Saturday, January 05, 2008

Early Outdoor Memories

It was a perfect, quiet day, and the kids are skiing down the mountain – and they’ve got their headphones on. They can’t enjoy just hearing nature and being out there alone. They can’t make their own entertainment. They have to bring something with them”
- Richard Louv, in “The Last Child in the Woods” quoting a parent describing a recent ski trip with teenage children.

I’m reading “The Last Child in the Woods” which “explores the increasing divide between the young and the natural world, and the environmental, social, psychological, and spiritual implications of that change”. The author says that Baby Boomers (born 1946 and 1964) “may constitute the last generation of Americans to share an intimate, familial attachment to the land and water”. Here's me and the kid, communing with nature a few years ago. Ok, many years ago.

Before he gets to analysis and recommendations, he describes the richness of his own childhood, and his earliest memories of using his senses and “sensing wonder” which I think is Rachel Carson’s phrase.

It made me try to recall my earliest memories of the great outdoors. I think it must be rolling through the grass down an enormous hill in my front yard. Visiting the neighborhood years later, I was amazed to find that the hill is shorter and less steep than a flight of stairs. It must be about 4 feet long, on an incline that requires more than gravity to roll to the bottom. But it was Soooo big back then! I’m sure it was originally almost a hundred miles long, and steeper than mountains.

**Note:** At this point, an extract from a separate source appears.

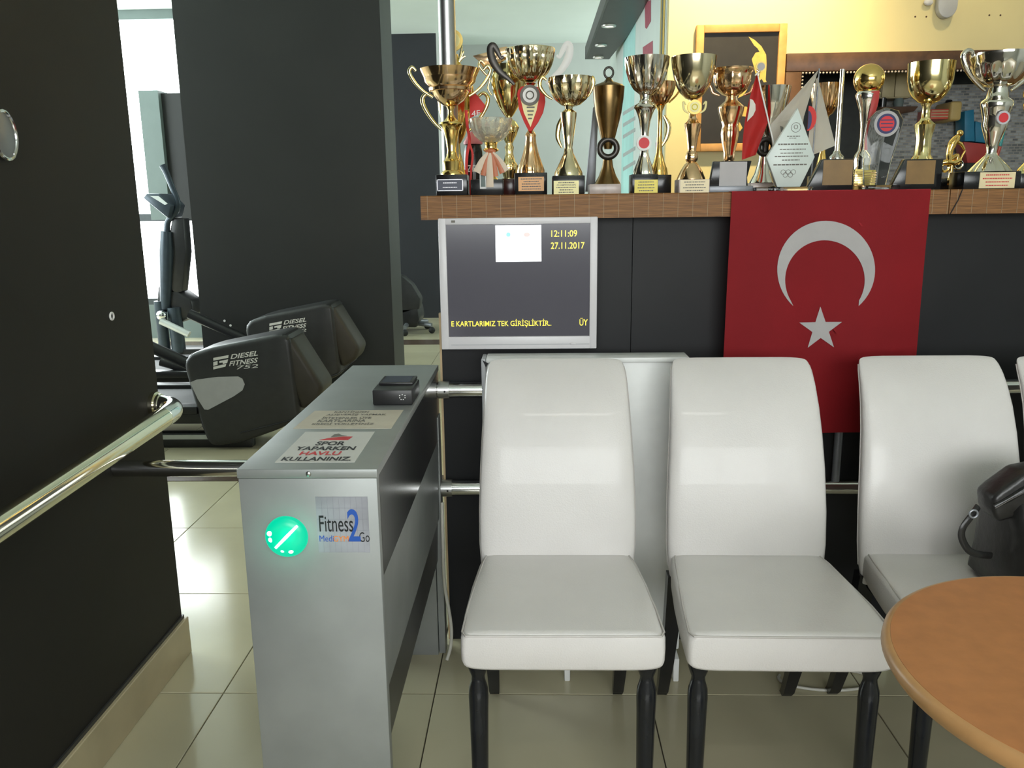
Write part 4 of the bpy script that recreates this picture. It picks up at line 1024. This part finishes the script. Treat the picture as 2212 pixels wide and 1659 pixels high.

For me though, the sense of smell is my strongest connection to early childhood memories, and seeing blogger pictures of snow, I'm remembering the snows of my childhood. The closest I get these days to the snows of yesteryear is the realization that a killing freeze murdered my coleus - whose skeletons you can see in this picture.

I remember the smell of a smoke from chimneys when we were out in the snow. I remember the smell of melting, drying snow suits hanging in the basement laundry room after we came in from the snow. As everyone knows, puddles of melting snow beneath the basement clothes line smell different than puddles of regular water. I remember the earthy smell of wool scarves wound around my neck to cover your nose and mouth, after the scarves got caked in snow from snowballs my very accurate big brother threw.

What a shame if the generation of kids out skiing or sledding somewhere today will, years from now, associate nature with the play list they made for their iPod. What’s your earliest memory of using your senses out of doors?

4 comments:

Garden Wise Guy said...

Very insightful observation and one that has crossed my mind so many times. I feel that adding the headphones just becomes the soundtrack to the not quite real movie so many people imagine themselves in.

Another curiosity is the people who spend their travels with camera affixed 24-7, looking for that great photo, but never really get to "be here now." I now limit myself to no more than a dozen photos, just so I get bit of a memory boost years later and relive the moments away.

BTW: I've added your link to my blog...my pleasure to share.

kate said...

I remember clearly the sound of snow crunching underfoot and the smell of wet woollen mittens sizzling on hot-water radiators.

One of the differences between growing up forty years ago and now is that children were sent out to play ... it didn't matter if it was freezing cold. We wanted to be outside.

And then there were the camping trips every summer. That isn't such a common thing anymore.

Your pic with child is beautiful.

Martha in Michigan said...

Gorgeous photo of you and the kid. Hard to recall how hot we once were.;-) I have a similar treasured photo of me holding baby L as she meets the ocean (well, the Gulf of Mexico, anyway). I ought to scan some of my favorites into digital form.

As to earliest outdoor memories, mine are also from the place with the huge hill, but all of animals and all in the backyard. Two come from retrieving milk from the milk box there: my first sights of a chipmunk and of a red cardinal blazing against a snowy background. The third is the Thanksgiving spectacle of Mr. Sanders's turkeys literally running around with their heads cut off and then hanging from the swingset for their blood to drain. Never felt good about that swingset again....

Of course, they are now memories of memories, as I can no longer recall them with direct immediacy.

The wet wool smell joins that of burning leaves as something I no longer experience. How long before the smell of fireplace smoke outdoors is equally a thing of the past?

MrBrownThumb said...

My earliest memory of the great outdoors has to be going on a fishing trips with a lot of people from our church.

One kid fell in the river and busted his knee standing down stream and watching the water turn read around my feet was pretty creepy and something that's stayed with me all these years.